Even the ideology of the Conservative Movement in the times of Dr. Adler identified with the desire to lead the Western Wall according to the custom of our ancestors; the rabbis and leaders of the Jewish Theological Seminary prayed separately until the 1980s, as also did most Reform Jews in Europe before the Holocaust.
Historian Prof. Jonathan D. Sarna of Brandeis University revealed in a study that members of the Hamburg Temple in Germany, the foundation of which in the early 19th century marked the beginning of the Reform Movement, waived, in the early 20th century, a donation of one million dollars (!) from a donor who demanded the cancellation of the partition in return for his contribution. They adhered to a separate seating of men and women until the destruction of their community in the Holocaust.

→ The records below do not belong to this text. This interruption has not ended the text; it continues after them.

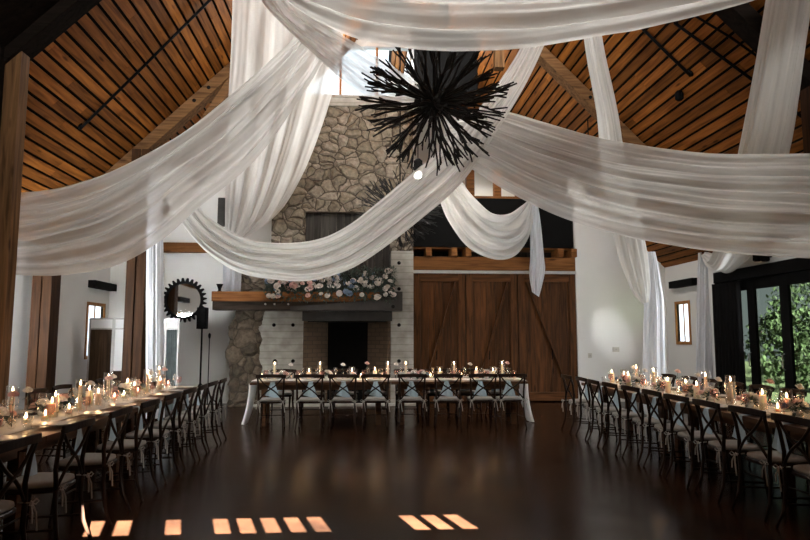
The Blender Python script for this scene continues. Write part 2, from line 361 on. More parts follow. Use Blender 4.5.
# back wall: white gable pieces either side of the chimney and the loft opening
CX0, CX1 = -2.125, 1.16
LX0, LX1 = 1.16, 5.09
bm = nb(); prism(bm, [(XL, 0), (CX0, 0), (CX0, roofz(CX0)), (XL, EZ)], YB, YB+.2); structure('wall_back_left', bm, M_wall)
bm = nb(); prism(bm, [(LX1, 0), (XR, 0), (XR, EZ), (LX1, roofz(LX1))], YB-.25, YB+.2); structure('wall_back_right', bm, M_wall)
gz = 7.25
bm = nb()
prism(bm, [(CX0, gz-.4), (CX0, roofz(CX0)), (-1.5, roofz(-1.5)), (-1.5, gz-.4)], YB, YB+.2)
box(bm, CX0, CX1, YB+.6, YB+.8, 0, gz-.2)
prism(bm, [(-1.5, 8.7), (.3, 8.7), (.3, roofz(.3)), (-1.5, roofz(-1.5))][:4] if roofz(-1.5) > 8.7 else [(-.385, 8.7), (CX1, 8.7), (CX1, roofz(CX1)), (XC, RZ)], YB, YB+.2)
structure('wall_back_middle', bm, M_wall)
bm = nb(); prism(bm, [(XC, 0), (XR, 0), (XR, EZ), (XC, RZ)], YL, YL+.2); structure('wall_loft', bm, M_wall)
# front wall (behind the camera): gable, narrow slots added to throw sun patches on the floor
slots = []
for px in (96.5, 124, 173.5, 221.5, 246, 270.5, 295, 319, 417, 440.5, 465):
    a = at(px-4.2, 524.5, 5.1) if px > 90 else at(px-4, 524.5, 5.1)
    xx = at(px, 524.5, 5.1)
    dd = F_ + R_*((px-405)/FPX) + U_*((270-524.5)/FPX); p = EYE + dd*(-EYE.z/dd.z)
    wdt = .062
    slots.append((p.x, p.y, wdt))
tt = .2
def slot_pos(p):   # back-trace to the middle of the front wall
    k = (p[1]-YF); return p[0]+.28*k, .5*k
sp = [(*slot_pos(p), p[2]) for p in slots]
zc = sum(s[1] for s in sp)/len(sp); z0, z1 = zc-.105, zc+.105
bm = nb(); YW0, YW1 = YF-.02, YF
g_ = .02
prism(bm, [(XL, 0), (XR, 0), (XR, EZ+g_), (XR-(z0-EZ), z0+g_*0), (XL+(z0-EZ), z0), (XL, EZ+g_)], YW0, YW1)
prism(bm, [(XL+(z1-EZ)-g_, z1), (XR-(z1-EZ)+g_, z1), (XC, RZ+g_)], YW0, YW1)
xs = [XL+(z0-EZ)] + sum([[s[0]-s[2], s[0]+s[2]] for s in sorted(sp)], []) + [XR-(z0-EZ)]
for i in range(0, len(xs), 2): box(bm, xs[i], xs[i+1], YW0, YW1, z0, z1)
structure('wall_front', bm, M_wall)
# roof: dark deck and individual boards below it
for side, sx in (('left', -1), ('right', 1)):
    YEND = YB+.25 if sx < 0 else YL+.3
    bm = nb(); x1 = XL-.25 if sx < 0 else XR+.25
    n = Vector((sx*-1, 0, -1)).normalized()   # inward normal
    prism(bm, [(XC, RZ+.02), (x1, roofz(x1)+.02), (x1, roofz(x1)+.25), (XC, RZ+.25)], YF-.3, YEND)
    structure('ceiling_deck_'+side, bm, M_deck)
    bm = nb(); L = (abs(x1-XC))*math.sqrt(2); pitch = .178; bw = .136; r2 = random.Random(3+sx)
    k = 0; s = .1
    while s < L-.05:
        y = YF-.2
        while y < YEND-.1:
            y2 = min(YEND-.1, y+r2.uniform(2.2, 5.2))
            o0 = Vector((XC, 0, RZ)) + Vector((sx, 0, -1)).normalized()*s; o1 = o0 + Vector((sx, 0, -1)).normalized()*bw
            q = []
            for yy in (y+.002, y2-.002):
                for p, h in ((o0, -.012), (o1, -.012), (o1, .022), (o0, .022)):
                    pp = p - n*h*-1*-1; q.append(bm.verts.new((pp.x, yy, pp.z)))
            for f in ((0,3,2,1),(4,5,6,7),(0,1,5,4),(1,2,6,5),(2,3,7,6),(3,0,4,7)): bm.faces.new([q[i] for i in f])
            y = y2
        s += pitch
    structure('ceiling_'+side, bm, M_board)

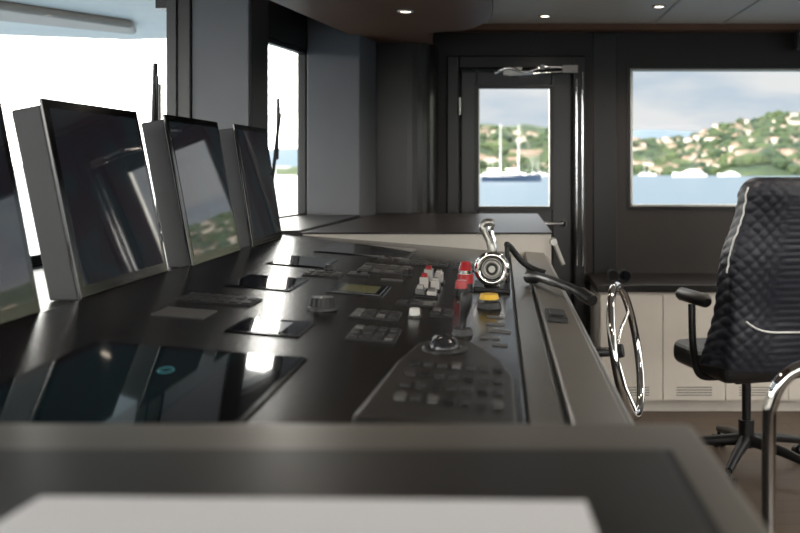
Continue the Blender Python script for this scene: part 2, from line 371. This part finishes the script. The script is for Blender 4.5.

Moreover, at the outset of their way, the alliance between Orthodox and non-Orthodox Jews stood at the heart of Conservative ideology. “For us Jews there can be no fellowship with God without the fellowship with the people [of] Israel” wrote Rabbi A. J. Heschel, the movement’s most important thinker, in his famous book, God in Search of Man.
This spirit also resonated among the young secular people photographed at the Western Wall plaza dancing the “Hora,” men and women together, immediately after the Wall’s liberation in the Six Day War. The return of the partition to the Western Wall by the Chief Rabbinate the day after that photograph was taken was also a natural development, an expression of the unity of the Jewish People during the first century of the Zionist Movement.
The author is a senior lecturer in Jewish thought at the Schechter Institute of Jewish Studies.